I have also seen Scrum be inappropriate and not lead to the results I mentioned above:

  1. Management teams. It seems like Scrum could or should work for management teams, but it appears that managers have too much of the following problems to be able to use Scrum:
  • operational responsibilities (non-creative, non-problem-solving work)
  • urgent, legitimate interruptions (e.g. an escalated customer issue)
  • real commitments to events or projects that are calendar based (e.g. a management off-site)
  • ego: they don’t want to follow an apparently rigid process or they are always happy to make exceptions for themselves

Again, one might imagine that Scrum _should_ work to help resolve these issues, but unfortunately I have never seen it able to do so in this context.

  1. Small teams/projects. Scrum is too heavy for teams less than 5 people or for projects shorter than 2 months in total duration. Those numbers aren’t meant to be hard and fast, but when I’ve seen small teams/projects attempt to do Scrum they _always_ end up breaking lots of the rules partly because they can and partly because they must. That said, some folks have created “Personal Scrum” and other variants.
  2. Purely operational work. There just isn’t enough creativity/problem-solving to make the Sprint an appropriate process element, nor the Product Backlog an appropriate organizing mechanism. I have seen some operational environments get some benefit from doing regular retrospectives, but just doing retrospectives is not Scrum in my book. My experience with Kanban is still a little limited, but it seems to be an appropriate approach for these environments.
  3. Organizations where there is very little need to change. I’ve spent some time working with big profitable banks to adopt Agile and without exception, they just can’t wrap their minds around the need for Scrum… because they are already so successful as a business. The general attitude is that Scrum is popular therefore we will call what we are doing “Scrum”, but it really isn’t. It’s Scrummerfall and Scrum-Butt wrapped up in the terminology of the framework.
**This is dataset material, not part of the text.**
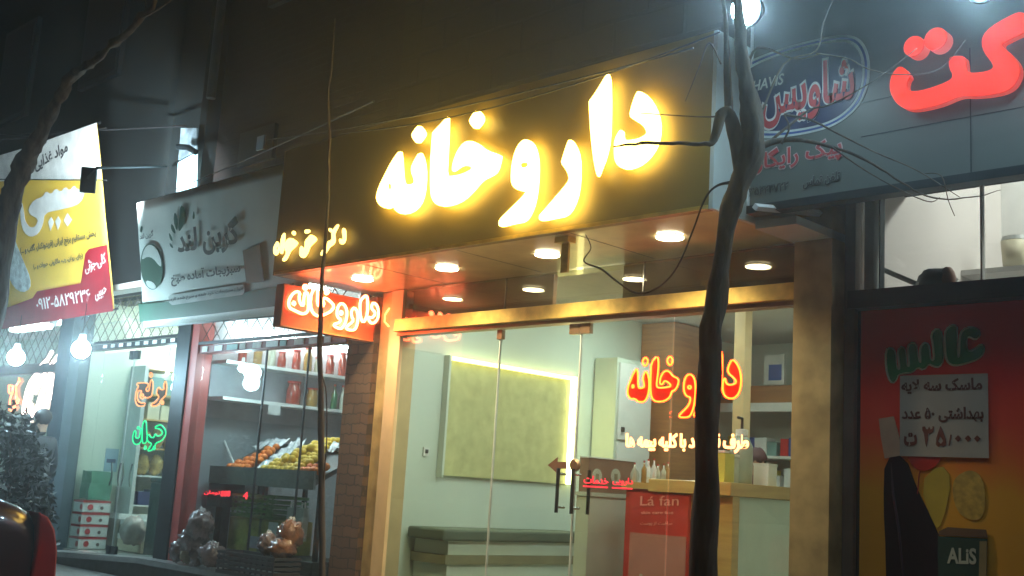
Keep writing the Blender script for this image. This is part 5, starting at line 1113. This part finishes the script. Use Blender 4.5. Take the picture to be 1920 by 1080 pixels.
tree('young_tree', 'thin dark stem of a young street tree rising past the red blade sign', [
 (4.75, [(604, 1078, 13), (603, 900, 12), (602, 780, 11), (600, 640, 10), (604, 520, 7), (614, 400, 5), (617, 280, 4.5), (616, 180, 4), (622, 120, 3.5), (628, 35, 2)]),
 (4.75, [(602, 700, 4), (612, 740, 3.5), (612, 840, 3.5), (607, 900, 3.5), (600, 1078, 4)])], m_=G['twig'])
tree('old_street_tree', 'dark slanting tree limb rising at the far left past the yellow banner', [
 (4.0, [(-120, 1060, 60), (-70, 800, 52), (-16, 590, 46), (6, 440, 44), (30, 345, 36), (62, 275, 28), (100, 205, 22), (140, 140, 18), (185, 105, 14), (235, 65, 12), (275, 22, 10), (300, -25, 8)]),
 (4.0, [(262, 35, 7), (300, 15, 5), (340, -15, 4)]), (4.0, [(275, 20, 6), (272, 0, 4), (270, -20, 3)])])
# dark shrub at lower left
sb_ = thing('leafy_shrub', (-11.6, 4.75, .2), 'dark leafy shrub at the lower left in front of the person', 'shrub')
rnd = random.Random(21); cs = [(20, 800, .22), (50, 850, .22), (10, 880, .3), (60, 920, .2), (30, 940, .3), (-20, 820, .3), (70, 960, .15), (40, 810, .16), (60, 880, .2), (-10, 960, .35), (30, 1000, .35)]
mb = MB(); st_m = MB()
g = onY(25, 1000, 4.8); g.z = .2
for px, py, r in cs:
    c = onY(px, py, 4.8 + rnd.uniform(-.15, .15)); st_m.tube([g, g.lerp(c, .6) + Vector((.03, 0, -.05)), c], [.025, .015, .006], 6)
    for k in range(230):
        d = Vector((rnd.gauss(0, 1), rnd.gauss(0, 1), rnd.gauss(0, 1))).normalized() * r * rnd.random() ** .45 * (1 + .25 * rnd.random())
        p = c + d; a = Vector((rnd.gauss(0, 1), rnd.gauss(0, 1), rnd.gauss(0, 1))).normalized(); b = a.cross(Vector((rnd.gauss(0, 1), rnd.gauss(0, 1), rnd.gauss(0, 1)))).normalized(); l = rnd.uniform(.03, .055)
        mb.add([p - a * l, p - b * l * .45, p + a * l, p + b * l * .45], [(0, 1, 2, 3)])
build('foliage', mb, G['leaf'], sb_); build('stems', st_m, G['bark'], sb_)

# ================================================================== CAR
car = thing('parked_car', (-7.9, 1.95, 0), 'dark red saloon car parked at the kerb at lower left', 'car')
def sec(x, hw, zb, zt, n=28, e=3.6, off=0):
    out = []
    for k in range(n):
        a = 2 * math.pi * k / n; c, s = math.cos(a), math.sin(a); zc, hz = (zb + zt) / 2, (zt - zb) / 2
        out.append(Vector((x, 1.93 + (hw + off) * math.copysign(abs(c) ** (2 / e), c), zc + (hz + off) * math.copysign(abs(s) ** (2 / e), s))))
    return out
def loft(mb, secs):
    n = len(secs[0]); vs = [p for s in secs for p in s]; fs = [(i * n + k, i * n + (k + 1) % n, (i + 1) * n + (k + 1) % n, (i + 1) * n + k) for i in range(len(secs) - 1) for k in range(n)]
    fs += [tuple(range(n)), tuple(range((len(secs) - 1) * n, len(secs) * n))]; return mb.add(vs, fs)
prof = [(-5.99, .70, .42, 1.06), (-6.02, .78, .35, 1.14), (-6.10, .82, .30, 1.18), (-6.35, .835, .26, 1.2), (-6.9, .84, .22, 1.2), (-7.6, .845, .2, 1.0), (-8.6, .845, .2, .98), (-9.4, .83, .22, .95), (-9.9, .78, .26, .85), (-10.1, .68, .32, .7)]
mb = MB(); loft(mb, [sec(*p_) for p_ in prof]); build('body', mb, G['car_red'], car, smooth=True)
mb = MB(); loft(mb, [sec(x, hw, .9, zt, e=4) for x, hw, zt in ((-6.75, .55, 1.1), (-7.2, .66, 1.40), (-7.8, .68, 1.46), (-8.5, .67, 1.43), (-9.1, .6, 1.0))]); build('cabin', mb, G['black'], car, smooth=True)
for sgn in (1, -1):
    pts = [(.70, 1.10), (.755, 1.075), (.80, 1.01), (.828, .90), (.838, .74), (.70, .74), (.71, .9)]
    mb = MB(); mb.prism([(-6.24, 1.93 + sgn * a, z) for a, z in pts], (.265, 0, 0)); build('tail_light', mb, G['tail'], car, bevel=.012)
build('bumper', MB().box(-5.99, -5.9, 1.2, 2.66, .4, .58), G['car_red'], car, bevel=.03)
build('number_plate', MB().box(-5.972, -5.962, 1.68, 2.18, .76, .87), G['white'], car)
for x in (-6.75, -9.35):
    for y in (1.14, 2.72):
        wv = MB().lathe((x, y - .09 if y > 2 else y - .09, .3), [(.22, 0), (.3, .02), (.31, .09), (.3, .16), (.22, .18)], 28, axis=(0, 1, 0)); wh = build('wheel', wv, G['rubber'], car, smooth=False)
        build('rim', MB().lathe((x, y + .092 if y > 2 else y - .105, .3), [(.19, 0), (.17, .012)], 20, axis=(0, 1, 0)), G['steel'], wh)

# ================================================================== ADDED LAMP BLOOM
hz = MB().box(-30, 6, -3, 14, -1, 14); hm = bpy.data.materials.new('bloom_haze'); hm.use_nodes = True; t = hm.node_tree; t.nodes.clear()  # thin scattering volume added to give the lamps a lens-like bloom
ho = t.nodes.new('ShaderNodeOutputMaterial'); hv = t.nodes.new('ShaderNodeVolumePrincipled'); hv.inputs['Density'].default_value = .0095; hv.inputs['Color'].default_value = (.9, .93, .95, 1); hv.inputs['Anisotropy'].default_value = .82
t.links.new(hv.outputs[0], ho.inputs['Volume']); hb_ = build('glow_haze', hz, hm, kind='stuff')
for o in bpy.data.objects:
    if '_o' in o: del o['_o']
print('objects', len(bpy.data.objects))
They will adopt some Agile practices and get very modest benefits. I have seen minor improvements in team morale and minor improvements in quality and productivity, but certainly not anything near to what is possible for improvements. When we do assessments in this type of environment, we see Value Stream maps with waste at the 80-90% level so there is huge room for improvement… but it just doesn’t happen.

Scrum can definitely transform the world of product development. It can definitely act as a catalyst to get teams and organizations out of crisis. But that isn’t the whole world of work. I’m also concerned about the idea of using the framework for general project management. There might be some good practices that are part of Scrum that would also be valuable in general project management (e.g. regular retrospectives, daily team meetings) but that doesn’t make it a general project management framework.

I don’t claim that any of the above observations are “correct”. That’s partly why I am sharing – I would love to have a good discussion here about this because I think it is critical for us as Agilists to be able to answer this question well when we are asked: “what is Scrum good for?” – particularly since it is by far the most popular Agile method.

I would love to hear other people’s observations about where Scrum works well (as I have defined “well” above) vs. where it either is only a modest improvement to existing approaches or where it might even not work at all.